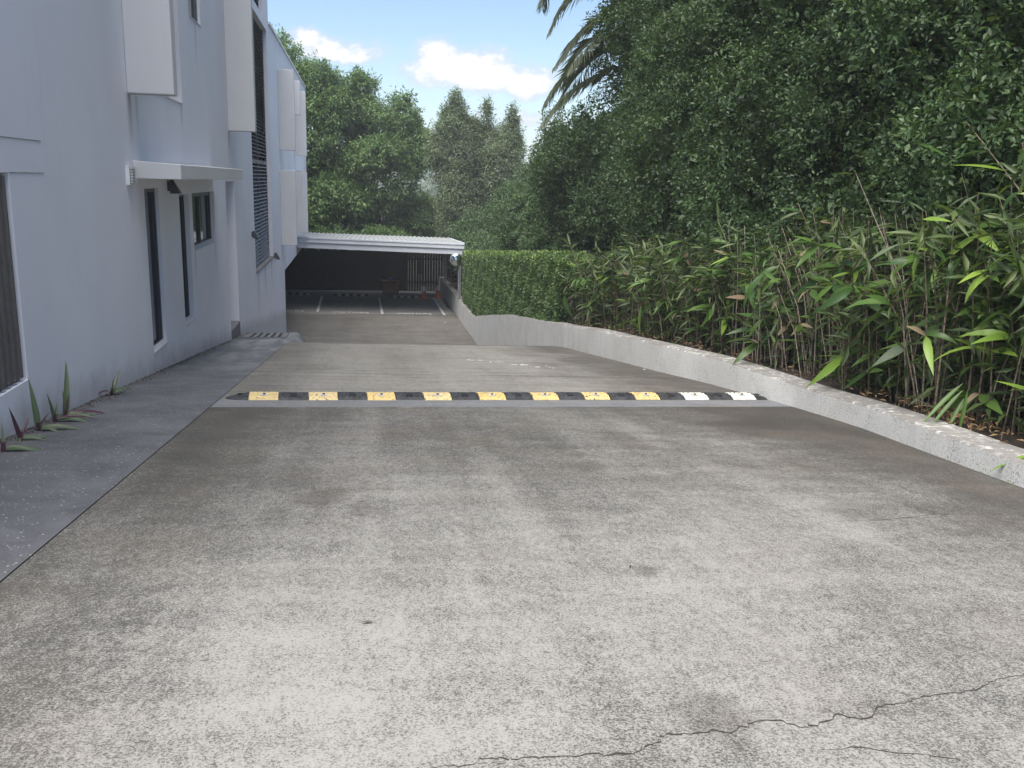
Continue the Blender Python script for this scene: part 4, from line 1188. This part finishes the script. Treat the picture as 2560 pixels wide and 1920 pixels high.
def bamboo(x, y, label, n_culm, hgt, n_leaf, lean=0.2, dry=0.12, young=0.1, seed=0, over=0.0, spread=0.42):
    g = random.Random(seed)
    z0 = wz(y) - 0.05
    t = empty('bamboo_clump', (x, y, z0)); tag(t, label, 'bamboo', 'broad leaved bamboo clumps in the garden bed')
    mb = MB(); tips = []
    for i in range(n_culm):
        bx, by = g.gauss(0, spread * 0.5), g.uniform(-spread * 1.25, spread * 1.25)
        bx = max(bx, wx(y + by) + 0.30 - x)
        h = hgt * g.uniform(.5, 1.05)
        lx, ly = g.gauss(-lean * 0.7, 0.14) * h, g.gauss(0, 0.17) * h
        p0 = Vector((bx, by, 0)); p2 = Vector((bx + lx, by + ly, h)); p1 = p0.lerp(p2, .5) + Vector((-lx * .15, -ly * .15, h * .03))
        mb.tube([p0, p1, p2], [0.0065, 0.0055, 0.003], 4, False)
        tips.append((p0, p1, p2))
    tag(mb.build('culms', M['culm_dry'] if 'bare' in label or 'dead' in label or 'brown' in label else M['culm'], t), kind='stuff')
    gq = np.random.default_rng(seed + 7); m_ = 420 if 'bare' in label or 'brown' in label else 760
    qi = gq.integers(0, len(tips), m_); fq = np.where(gq.random(m_) < .35, 0.82 + 0.18 * gq.random(m_), 0.05 + 0.95 * gq.random(m_))
    T_ = np.array([[tuple(a), tuple(b), tuple(c)] for a, b, c in tips])[qi]
    P_ = np.where(fq[:, None] < .5, T_[:, 0] + (T_[:, 1] - T_[:, 0]) * fq[:, None] * 2, T_[:, 1] + (T_[:, 2] - T_[:, 1]) * (fq[:, None] * 2 - 1))
    D_ = gq.normal(size=(m_, 3)) * np.array([.8, .9, .55]) + np.array([-.3, 0, -.05]); N_ = gq.normal(size=(m_, 3)) * .5 + np.array([-.2, -.2, 1])
    sz_ = gq.uniform(.6, 1.25, m_)
    tag(link('small_leaves', leaves_mesh('small_leaves', P_, D_, N_, .235 * sz_, .04 * sz_, np.clip(gq.normal(size=m_) * .25 + .4, 0, 1), M['leaf_s']), t), kind='stuff')
    while n_leaf > 0:
        p0, p1, p2 = g.choice(tips)
        f = 0.12 + 0.88 * g.random() ** 0.7
        p = (p0.lerp(p1, f * 2) if f < .5 else p1.lerp(p2, f * 2 - 1))
        fan = g.choice((1, 2, 3, 4)); a0 = g.uniform(0, 6.28)
        for j in range(fan):
            if g.random() < 0.72: a = g.gauss(math.pi, 1.0) + j * 0.5
            else: a = a0 + j * 0.8
            d = Vector((math.cos(a), math.sin(a) * 1.2, g.uniform(-0.75, 0.65)))
            key = 'd' if g.random() < dry * (1.5 - f) else ('y' if g.random() < young else 'g')
            leaf_obj(t, key, p, d, Vector((g.gauss(-0.3, .5), g.gauss(-.2, .5), 1)), g.uniform(.95, 1.6) * (0.75 if key == 'd' else 1))
            n_leaf -= 1
    return t
SP = [(4.85, 4.75, 'bright green bamboo clump at the right edge over the wall end', 44, 1.15, 62, .25, .08, .3),
      (5.2, 5.5, 'tall bamboo clump at the right edge behind the bright green one', 50, 1.45, 60, .2, .10, .12),
      (4.85, 5.9, 'bamboo clump rooted behind the pile of orange dry leaves', 52, 1.1, 50, .2, .14, .14),
      (5.2, 6.7, 'bamboo clump with many bare upright canes near the right edge', 58, 1.35, 58, .16, .12, .06),
      (4.95, 7.5, 'bamboo clump with heart shaped leaves drooping on the wall top', 56, 1.15, 50, .18, .12, .08),
      (5.2, 8.4, 'bamboo clump with the densest stand of bare grey canes', 66, 1.4, 44, .12, .14, .04),
      (5.0, 9.3, 'bamboo clump with a yellowed leaf fan left of the bare canes', 62, 1.15, 46, .15, .16, .06),
      (5.15, 10.2, 'bamboo clump with brown leaf scraps right of mid bed', 58, 1.3, 46, .16, .2, .04),
      (4.9, 11.1, 'bamboo clump leaning over the wall in mid bed', 56, 1.15, 46, .2, .18, .06),
      (5.1, 12.1, 'bamboo clump with drooping dark leaves past mid bed', 52, 1.35, 46, .2, .16, .03),
      (4.85, 13.2, 'bamboo clump with one long leaf hanging down the wall face', 48, 1.2, 44, .22, .15, .04),
      (5.0, 14.4, 'sparser bamboo clump with tall leaves against the reed fence', 42, 1.35, 42, .22, .12, .03),
      (4.75, 15.6, 'bamboo clump next to the last one before the hedge', 36, 1.25, 40, .25, .12, .03),
      (4.6, 16.7, 'bamboo clump with a splayed leaf fan against the hedge end', 26, 1.05, 34, .25, .12, .05)]
clumps = []
for i, (x, y, lab, nc, h, nl, le, dr, yo) in enumerate(SP):
    clumps.append(bamboo(x, y, lab, int(nc * 0.95), h * (1.42 if y < 7.8 else 1.25 if y < 11 else 1.18), int(nl * 2.35), le, dr * 1.15, yo * 1.6 + .02, 100 + i))
# single bent canes and hanging leaves that stand out
def cane(parent, pts, r=0.006):
    b = parent.location
    return MB().tube([Vector(p) - b for p in pts], [r, r * .9, r * .6][:len(pts)] if len(pts) == 3 else r, 5, False).build('culm', M['culm'], parent)
def hang(parent, p, d, s, key='g', k=None, up=(0, -.3, 1), thin=1.0):
    leaf_obj(parent, key, Vector(p) - parent.location, d, up, s, k, thin)
c1 = clumps[1]
cane(c1, [(5.05, 5.5, -1.4), (4.9, 5.97, 0.02), (4.9, 6.75, 0.6)])
for p, d, s in (((4.9, 6.2, .2), (-.7, .6, .25), 1.5), ((4.9, 6.3, .26), (-.6, .9, .05), 1.5), ((4.9, 6.45, .36), (-.8, .6, -.02), 1.7), ((4.9, 6.1, .1), (-.5, .8, -.2), 1.3), ((4.9, 6.5, .4), (-.3, .9, .6), 1.2),
                ((4.9, 6.2, .18), (-.3, .5, -.9), 1.2), ((4.9, 6.0, .05), (-.9, .3, -.3), 1.3), ((4.6, 6.5, .3), (-.4, .5, -.6), 1.2), ((4.6, 6.5, .3), (-.6, .5, .5), 1.1)):
    hang(c1, p, d, s, random.choice('gyg'))
cane(c1, [(5.1, 5.6, -1.2), (4.95, 5.7, -.45), (4.8, 6.4, -.05)])
for p, d, s in (((4.9, 5.95, -.3), (-.6, .7, .2), 1.4), ((4.86, 6.1, -.2), (-.7, .5, -.2), 1.4), ((4.85, 6.2, -.15), (-.2, .8, .6), 1.3), ((4.9, 5.9, -.3), (-.8, -.1, -.3), 1.3)):
    hang(c1, p, d, s)
c0 = clumps[0]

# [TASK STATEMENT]
Print each line of the material above exactly, with the pictures removed from your copy.

# [COMPLETE OUTPUT]
Continue the Blender Python script for this scene: part 4, from line 1188. This part finishes the script. Treat the picture as 2560 pixels wide and 1920 pixels high.
def bamboo(x, y, label, n_culm, hgt, n_leaf, lean=0.2, dry=0.12, young=0.1, seed=0, over=0.0, spread=0.42):
    g = random.Random(seed)
    z0 = wz(y) - 0.05
    t = empty('bamboo_clump', (x, y, z0)); tag(t, label, 'bamboo', 'broad leaved bamboo clumps in the garden bed')
    mb = MB(); tips = []
    for i in range(n_culm):
        bx, by = g.gauss(0, spread * 0.5), g.uniform(-spread * 1.25, spread * 1.25)
        bx = max(bx, wx(y + by) + 0.30 - x)
        h = hgt * g.uniform(.5, 1.05)
        lx, ly = g.gauss(-lean * 0.7, 0.14) * h, g.gauss(0, 0.17) * h
        p0 = Vector((bx, by, 0)); p2 = Vector((bx + lx, by + ly, h)); p1 = p0.lerp(p2, .5) + Vector((-lx * .15, -ly * .15, h * .03))
        mb.tube([p0, p1, p2], [0.0065, 0.0055, 0.003], 4, False)
        tips.append((p0, p1, p2))
    tag(mb.build('culms', M['culm_dry'] if 'bare' in label or 'dead' in label or 'brown' in label else M['culm'], t), kind='stuff')
    gq = np.random.default_rng(seed + 7); m_ = 420 if 'bare' in label or 'brown' in label else 760
    qi = gq.integers(0, len(tips), m_); fq = np.where(gq.random(m_) < .35, 0.82 + 0.18 * gq.random(m_), 0.05 + 0.95 * gq.random(m_))
    T_ = np.array([[tuple(a), tuple(b), tuple(c)] for a, b, c in tips])[qi]
    P_ = np.where(fq[:, None] < .5, T_[:, 0] + (T_[:, 1] - T_[:, 0]) * fq[:, None] * 2, T_[:, 1] + (T_[:, 2] - T_[:, 1]) * (fq[:, None] * 2 - 1))
    D_ = gq.normal(size=(m_, 3)) * np.array([.8, .9, .55]) + np.array([-.3, 0, -.05]); N_ = gq.normal(size=(m_, 3)) * .5 + np.array([-.2, -.2, 1])
    sz_ = gq.uniform(.6, 1.25, m_)
    tag(link('small_leaves', leaves_mesh('small_leaves', P_, D_, N_, .235 * sz_, .04 * sz_, np.clip(gq.normal(size=m_) * .25 + .4, 0, 1), M['leaf_s']), t), kind='stuff')
    while n_leaf > 0:
        p0, p1, p2 = g.choice(tips)
        f = 0.12 + 0.88 * g.random() ** 0.7
        p = (p0.lerp(p1, f * 2) if f < .5 else p1.lerp(p2, f * 2 - 1))
        fan = g.choice((1, 2, 3, 4)); a0 = g.uniform(0, 6.28)
        for j in range(fan):
            if g.random() < 0.72: a = g.gauss(math.pi, 1.0) + j * 0.5
            else: a = a0 + j * 0.8
            d = Vector((math.cos(a), math.sin(a) * 1.2, g.uniform(-0.75, 0.65)))
            key = 'd' if g.random() < dry * (1.5 - f) else ('y' if g.random() < young else 'g')
            leaf_obj(t, key, p, d, Vector((g.gauss(-0.3, .5), g.gauss(-.2, .5), 1)), g.uniform(.95, 1.6) * (0.75 if key == 'd' else 1))
            n_leaf -= 1
    return t
SP = [(4.85, 4.75, 'bright green bamboo clump at the right edge over the wall end', 44, 1.15, 62, .25, .08, .3),
      (5.2, 5.5, 'tall bamboo clump at the right edge behind the bright green one', 50, 1.45, 60, .2, .10, .12),
      (4.85, 5.9, 'bamboo clump rooted behind the pile of orange dry leaves', 52, 1.1, 50, .2, .14, .14),
      (5.2, 6.7, 'bamboo clump with many bare upright canes near the right edge', 58, 1.35, 58, .16, .12, .06),
      (4.95, 7.5, 'bamboo clump with heart shaped leaves drooping on the wall top', 56, 1.15, 50, .18, .12, .08),
      (5.2, 8.4, 'bamboo clump with the densest stand of bare grey canes', 66, 1.4, 44, .12, .14, .04),
      (5.0, 9.3, 'bamboo clump with a yellowed leaf fan left of the bare canes', 62, 1.15, 46, .15, .16, .06),
      (5.15, 10.2, 'bamboo clump with brown leaf scraps right of mid bed', 58, 1.3, 46, .16, .2, .04),
      (4.9, 11.1, 'bamboo clump leaning over the wall in mid bed', 56, 1.15, 46, .2, .18, .06),
      (5.1, 12.1, 'bamboo clump with drooping dark leaves past mid bed', 52, 1.35, 46, .2, .16, .03),
      (4.85, 13.2, 'bamboo clump with one long leaf hanging down the wall face', 48, 1.2, 44, .22, .15, .04),
      (5.0, 14.4, 'sparser bamboo clump with tall leaves against the reed fence', 42, 1.35, 42, .22, .12, .03),
      (4.75, 15.6, 'bamboo clump next to the last one before the hedge', 36, 1.25, 40, .25, .12, .03),
      (4.6, 16.7, 'bamboo clump with a splayed leaf fan against the hedge end', 26, 1.05, 34, .25, .12, .05)]
clumps = []
for i, (x, y, lab, nc, h, nl, le, dr, yo) in enumerate(SP):
    clumps.append(bamboo(x, y, lab, int(nc * 0.95), h * (1.42 if y < 7.8 else 1.25 if y < 11 else 1.18), int(nl * 2.35), le, dr * 1.15, yo * 1.6 + .02, 100 + i))
# single bent canes and hanging leaves that stand out
def cane(parent, pts, r=0.006):
    b = parent.location
    return MB().tube([Vector(p) - b for p in pts], [r, r * .9, r * .6][:len(pts)] if len(pts) == 3 else r, 5, False).build('culm', M['culm'], parent)
def hang(parent, p, d, s, key='g', k=None, up=(0, -.3, 1), thin=1.0):
    leaf_obj(parent, key, Vector(p) - parent.location, d, up, s, k, thin)
c1 = clumps[1]
cane(c1, [(5.05, 5.5, -1.4), (4.9, 5.97, 0.02), (4.9, 6.75, 0.6)])
for p, d, s in (((4.9, 6.2, .2), (-.7, .6, .25), 1.5), ((4.9, 6.3, .26), (-.6, .9, .05), 1.5), ((4.9, 6.45, .36), (-.8, .6, -.02), 1.7), ((4.9, 6.1, .1), (-.5, .8, -.2), 1.3), ((4.9, 6.5, .4), (-.3, .9, .6), 1.2),
                ((4.9, 6.2, .18), (-.3, .5, -.9), 1.2), ((4.9, 6.0, .05), (-.9, .3, -.3), 1.3), ((4.6, 6.5, .3), (-.4, .5, -.6), 1.2), ((4.6, 6.5, .3), (-.6, .5, .5), 1.1)):
    hang(c1, p, d, s, random.choice('gyg'))
cane(c1, [(5.1, 5.6, -1.2), (4.95, 5.7, -.45), (4.8, 6.4, -.05)])
for p, d, s in (((4.9, 5.95, -.3), (-.6, .7, .2), 1.4), ((4.86, 6.1, -.2), (-.7, .5, -.2), 1.4), ((4.85, 6.2, -.15), (-.2, .8, .6), 1.3), ((4.9, 5.9, -.3), (-.8, -.1, -.3), 1.3)):
    hang(c1, p, d, s)
c0 = clumps[0]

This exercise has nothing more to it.